Tribute to an anti-racist fighter and thinker

Vince Copeland

Vince Copeland

The first known celebration of the end of slavery in the U.S. came on June 19, 1865, when Union soldiers landed in Galveston, Texas, with the news that the Civil War was over and those who had been enslaved were free. That glorious day became known as Juneteenth.

This Juneteenth also happens to be the 100th anniversary of the birth of a wonderful comrade and founding member of Workers World Party, Vincent Copeland.

Copeland put his revolutionary politics into action as a steelworker, union militant, activist and the first editor of Workers World newspaper. He was fired from Bethlehem Steel in 1950 after leading what the company called a “wildcat” strike. Some 16,000 workers then walked out, trying to get him back.

The big issue in steel then was the racist seniority system, by which the company could hire white workers off the street for better jobs and pass over Black workers with years of seniority in the most dangerous and difficult departments, the coke ovens and blast furnaces. Copeland helped build a Black-white caucus to fight for plantwide seniority. His pamphlet “Blast Furnace Brothers” showed how it could be done, even at a time when racism was rampant.

Harper’s Ferry & the unfinished revolution

Copeland later rediscovered an account of the 1859 raid on Harper’s Ferry, written by a survivor of that attempt to start the war against slavery. He republished it in the book “A Voice from Harper’s Ferry” by Osborne P. Anderson, “A Black revolutionary who was there.” Copeland’s introduction to the book, “The Unfinished Revolution,” has much relevance to today’s struggles against racism and white supremacy. Toward the end, Copeland writes about the revolutionaries of that era and this:

“By clearing the field of this ancient evil [chattel slavery], they laid the basis for the modern struggle against the modern evils.

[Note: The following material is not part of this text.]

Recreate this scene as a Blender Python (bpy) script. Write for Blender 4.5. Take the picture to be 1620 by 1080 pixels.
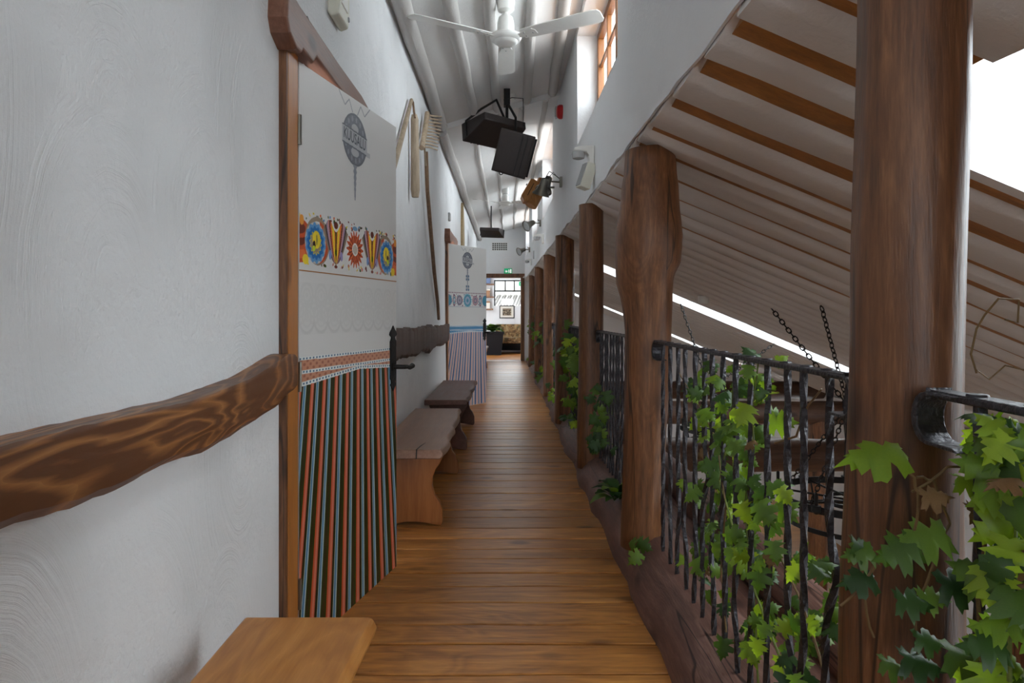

“The fact that this modern struggle, the fight for socialism, is a long time coming; the fact that it must overcome mountains of miseducation, ruling-class racism and deceit, obscures, just as the pre-Civil War official philosophy and racism did, the inevitability of the coming revolution. It obscures the absolutely irreconcilable character of the class antagonisms that will and must be fought through to the end.

“The class antagonisms of today are very different from those of 1859 and 1861. The struggle this time will be led by the oppressed themselves — that is, by the Browns and the Andersons of the proletariat rather than by the Lincolns and Grants of the bourgeoisie. Where the heroes of Harper’s Ferry failed to effect the kind of revolution they wanted, their descendants will succeed.”